Great Lakes Companies Offer Oil Cleanup Ideas

Unconventional tools sift tar balls, soak up oil

They might be hundreds of miles removed from disaster, but a couple of Midwestern companies are among the many offering up ideas to help clean the oil-coated beaches of the Gulf Coast.

Among them is Gravely of Chicago, a mower company based in Lake Barrington.  The company has sent a small crew to Pensacola, Fla., to demonstrate the contraption it claim helps clean debris and litter from beaches.

The Sand Cleaner is an attachment that hooks onto a two-wheel, self-propelled tractor. The device digs four inches into the ground, sifts the sand and separates any solids into a removable container.

"We’ve been showing the equipment to the Air Force in the area and to the Mayor of Louisiana," said Gravely's owner, Jill Halloran. "We’ll be down there for another week or so, traveling through Louisiana, Mississippi and Florida."

A 34-inch machine, Halloran says the equipment is perfect for tight areas and for cleaning the "tar balls" that wash up on the Gulf shores.  The Sand Cleaner is capable of cleaning up to one acre of beach per hour, Halloran said.

Meanwhile, a knit pile fabric manufacturing company in Janesville, Wis., has come up with what may seem like an even simpler solution -- wool.  Monterey Mills has produced the oil-absorbing fabric for years, and has posted a video to YouTube demonstrating its capabilities in hopes of gaining federal attention.

"We’re a very large company that specializes in industrial fabric manufacturing," said company president Daniel Sinykin.  "We make the fabric on the end of paint rollers, a fabric that needs to absorb oil without absorbing water, which we think is a perfect solution to the oil spill."

Similar to their YouTube demonstration, Sinykin says the use of the fabric would be relatively simple.  A patrol boat would pull the fabric across the water and reeled in when the captain felt the wool was fully saturated. 

The 100 percent wool fabric can absorb seven times its weight, or around 30 pounds of oil per yard, Sinykin said.  The company can produce enough of the fabric to salvage 20 miles of beachfront every day.

But the good news doesn’t end there, as Sinykin says there are many options for use of the wool after it's done its dirty work.  The fabric could either be cleansed and reused or incinerated in a coal plant to generate energy.  A third option, he claimed, is to leave the biodegradable product to decompose and restore oil to the soil, which BP could then reclaim.
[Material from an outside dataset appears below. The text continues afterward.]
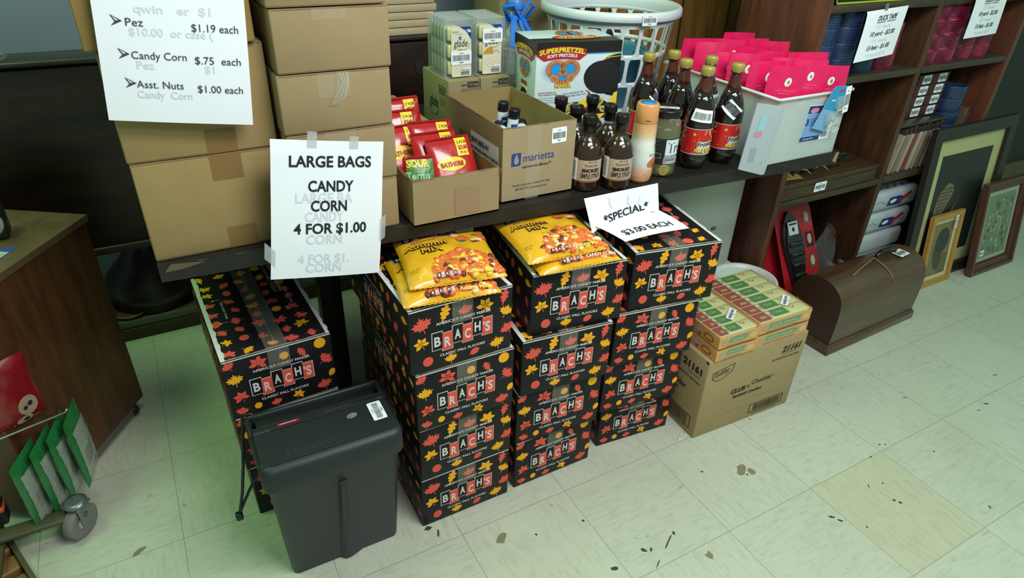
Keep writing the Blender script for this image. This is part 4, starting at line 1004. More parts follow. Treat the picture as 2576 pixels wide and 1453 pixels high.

It took months to get BP's attention, but the oil company finally contacted Monterey Mills in July for a demonstration. Sinykin met BP representatives in a special meeting July 7 in Pensacola to test their product.

"We feel terrible for all the people being affected down there," Sinykin said.  "Anyone that has the capacity to help should be using all the resources that they can. That’s what we want to do."